Exercise objective -
Report every line in the listing that contains the string "picks".

Listed records -
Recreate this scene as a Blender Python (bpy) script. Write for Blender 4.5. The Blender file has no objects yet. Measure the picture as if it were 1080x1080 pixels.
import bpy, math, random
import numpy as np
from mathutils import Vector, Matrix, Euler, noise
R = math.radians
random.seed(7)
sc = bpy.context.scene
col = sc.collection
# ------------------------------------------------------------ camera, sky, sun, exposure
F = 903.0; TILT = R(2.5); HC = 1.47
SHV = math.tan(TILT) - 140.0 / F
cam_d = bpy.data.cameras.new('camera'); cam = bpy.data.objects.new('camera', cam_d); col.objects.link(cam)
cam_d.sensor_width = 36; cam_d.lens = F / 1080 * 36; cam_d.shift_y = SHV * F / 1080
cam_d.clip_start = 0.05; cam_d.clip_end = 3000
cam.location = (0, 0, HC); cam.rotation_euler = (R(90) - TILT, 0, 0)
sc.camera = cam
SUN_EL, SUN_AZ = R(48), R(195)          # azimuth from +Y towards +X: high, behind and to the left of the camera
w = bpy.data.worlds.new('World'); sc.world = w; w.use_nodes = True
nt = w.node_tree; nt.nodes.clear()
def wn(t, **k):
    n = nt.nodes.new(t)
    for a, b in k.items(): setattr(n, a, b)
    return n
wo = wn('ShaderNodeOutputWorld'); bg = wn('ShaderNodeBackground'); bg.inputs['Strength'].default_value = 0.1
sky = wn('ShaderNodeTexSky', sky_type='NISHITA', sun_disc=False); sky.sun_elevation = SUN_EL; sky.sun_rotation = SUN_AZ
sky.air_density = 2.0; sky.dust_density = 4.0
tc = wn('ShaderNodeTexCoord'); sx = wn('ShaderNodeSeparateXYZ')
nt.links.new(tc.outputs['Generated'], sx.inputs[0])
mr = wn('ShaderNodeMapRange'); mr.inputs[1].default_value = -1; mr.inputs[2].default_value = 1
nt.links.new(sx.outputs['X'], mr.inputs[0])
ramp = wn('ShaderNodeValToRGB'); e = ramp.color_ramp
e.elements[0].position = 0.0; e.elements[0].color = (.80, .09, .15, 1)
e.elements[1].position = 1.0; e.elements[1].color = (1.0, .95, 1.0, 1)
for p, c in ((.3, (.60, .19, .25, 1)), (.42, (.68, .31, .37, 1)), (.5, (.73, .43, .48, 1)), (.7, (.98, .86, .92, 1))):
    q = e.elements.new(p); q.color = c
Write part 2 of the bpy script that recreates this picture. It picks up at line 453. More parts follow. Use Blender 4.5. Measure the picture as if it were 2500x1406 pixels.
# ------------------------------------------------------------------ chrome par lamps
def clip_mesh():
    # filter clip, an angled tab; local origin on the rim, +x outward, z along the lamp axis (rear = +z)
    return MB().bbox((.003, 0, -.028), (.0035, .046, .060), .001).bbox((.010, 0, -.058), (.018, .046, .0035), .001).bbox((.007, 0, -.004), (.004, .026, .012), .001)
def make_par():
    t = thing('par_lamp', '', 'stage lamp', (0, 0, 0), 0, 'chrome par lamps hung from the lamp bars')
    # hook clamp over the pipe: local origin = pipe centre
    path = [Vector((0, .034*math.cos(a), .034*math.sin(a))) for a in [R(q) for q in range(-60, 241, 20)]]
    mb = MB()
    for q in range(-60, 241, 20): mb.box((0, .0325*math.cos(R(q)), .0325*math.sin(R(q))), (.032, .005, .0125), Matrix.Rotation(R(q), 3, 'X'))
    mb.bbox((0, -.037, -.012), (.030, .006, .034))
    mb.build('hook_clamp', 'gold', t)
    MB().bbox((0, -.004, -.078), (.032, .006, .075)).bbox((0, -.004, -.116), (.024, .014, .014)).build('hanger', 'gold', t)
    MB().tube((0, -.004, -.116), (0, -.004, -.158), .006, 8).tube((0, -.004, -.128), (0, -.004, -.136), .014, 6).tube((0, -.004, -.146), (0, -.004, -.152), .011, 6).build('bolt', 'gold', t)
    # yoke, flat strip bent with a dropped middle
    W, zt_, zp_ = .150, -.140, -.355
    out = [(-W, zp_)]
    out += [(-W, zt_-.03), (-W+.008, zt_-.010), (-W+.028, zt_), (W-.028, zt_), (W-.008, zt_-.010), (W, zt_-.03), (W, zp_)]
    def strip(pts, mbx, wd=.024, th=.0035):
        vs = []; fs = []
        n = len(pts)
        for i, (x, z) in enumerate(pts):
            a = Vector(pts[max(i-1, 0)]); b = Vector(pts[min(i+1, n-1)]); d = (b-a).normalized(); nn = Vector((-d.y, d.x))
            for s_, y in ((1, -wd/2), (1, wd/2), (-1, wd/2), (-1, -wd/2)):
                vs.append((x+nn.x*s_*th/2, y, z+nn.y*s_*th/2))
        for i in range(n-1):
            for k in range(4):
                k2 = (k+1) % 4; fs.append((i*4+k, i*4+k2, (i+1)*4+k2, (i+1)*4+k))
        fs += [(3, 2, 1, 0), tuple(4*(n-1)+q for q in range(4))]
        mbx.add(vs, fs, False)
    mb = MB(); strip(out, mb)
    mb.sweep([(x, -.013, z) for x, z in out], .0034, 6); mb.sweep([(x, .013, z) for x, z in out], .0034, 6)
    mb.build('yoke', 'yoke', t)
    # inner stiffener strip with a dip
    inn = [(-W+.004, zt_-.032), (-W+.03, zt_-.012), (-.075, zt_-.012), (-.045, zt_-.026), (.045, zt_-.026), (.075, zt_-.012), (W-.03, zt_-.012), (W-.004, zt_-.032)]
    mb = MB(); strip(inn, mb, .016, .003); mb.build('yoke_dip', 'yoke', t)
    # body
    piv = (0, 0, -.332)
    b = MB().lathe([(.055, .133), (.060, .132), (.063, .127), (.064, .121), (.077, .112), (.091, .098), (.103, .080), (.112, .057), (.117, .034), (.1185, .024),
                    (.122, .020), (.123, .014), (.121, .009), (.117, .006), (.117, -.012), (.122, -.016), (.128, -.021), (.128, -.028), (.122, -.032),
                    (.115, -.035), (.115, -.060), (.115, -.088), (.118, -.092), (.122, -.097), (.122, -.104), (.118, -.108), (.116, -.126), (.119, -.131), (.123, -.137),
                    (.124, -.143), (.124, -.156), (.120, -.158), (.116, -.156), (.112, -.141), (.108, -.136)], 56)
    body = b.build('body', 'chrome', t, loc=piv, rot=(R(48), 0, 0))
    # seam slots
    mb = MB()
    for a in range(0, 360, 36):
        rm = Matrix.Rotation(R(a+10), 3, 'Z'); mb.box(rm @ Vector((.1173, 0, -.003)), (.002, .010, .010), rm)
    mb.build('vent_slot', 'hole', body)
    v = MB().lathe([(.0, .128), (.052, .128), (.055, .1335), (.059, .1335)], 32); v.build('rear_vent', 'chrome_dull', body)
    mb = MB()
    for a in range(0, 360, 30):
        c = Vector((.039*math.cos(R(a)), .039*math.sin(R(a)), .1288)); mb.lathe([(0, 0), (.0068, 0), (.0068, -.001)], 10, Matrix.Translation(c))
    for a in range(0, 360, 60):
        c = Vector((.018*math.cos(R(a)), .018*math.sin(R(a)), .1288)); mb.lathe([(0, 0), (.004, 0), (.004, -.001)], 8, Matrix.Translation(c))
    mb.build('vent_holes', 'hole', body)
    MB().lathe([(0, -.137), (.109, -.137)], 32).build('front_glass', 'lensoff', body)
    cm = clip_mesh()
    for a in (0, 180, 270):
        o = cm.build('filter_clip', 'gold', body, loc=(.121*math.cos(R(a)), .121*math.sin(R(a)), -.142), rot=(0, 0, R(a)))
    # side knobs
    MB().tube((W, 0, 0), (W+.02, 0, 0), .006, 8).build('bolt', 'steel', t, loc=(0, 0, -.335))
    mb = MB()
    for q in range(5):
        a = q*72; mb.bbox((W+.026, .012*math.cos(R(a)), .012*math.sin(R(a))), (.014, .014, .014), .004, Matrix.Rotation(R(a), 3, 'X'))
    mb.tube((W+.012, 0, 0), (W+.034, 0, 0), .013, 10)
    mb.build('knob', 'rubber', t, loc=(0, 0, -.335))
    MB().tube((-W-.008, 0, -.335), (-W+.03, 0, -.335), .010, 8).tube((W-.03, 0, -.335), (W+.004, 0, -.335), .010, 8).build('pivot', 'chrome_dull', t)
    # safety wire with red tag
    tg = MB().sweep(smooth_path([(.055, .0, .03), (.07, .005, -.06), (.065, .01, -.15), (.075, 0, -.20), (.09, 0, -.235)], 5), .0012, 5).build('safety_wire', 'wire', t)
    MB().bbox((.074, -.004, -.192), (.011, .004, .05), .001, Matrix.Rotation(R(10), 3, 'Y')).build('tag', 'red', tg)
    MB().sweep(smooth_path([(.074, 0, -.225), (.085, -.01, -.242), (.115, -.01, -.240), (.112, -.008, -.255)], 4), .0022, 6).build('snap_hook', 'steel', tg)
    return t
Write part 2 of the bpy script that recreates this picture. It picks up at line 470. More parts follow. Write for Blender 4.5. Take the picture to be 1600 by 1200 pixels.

Output of the exercise -
Write part 2 of the bpy script that recreates this picture. It picks up at line 453. More parts follow. Use Blender 4.5. Measure the picture as if it were 2500x1406 pixels.
Write part 2 of the bpy script that recreates this picture. It picks up at line 470. More parts follow. Write for Blender 4.5. Take the picture to be 1600 by 1200 pixels.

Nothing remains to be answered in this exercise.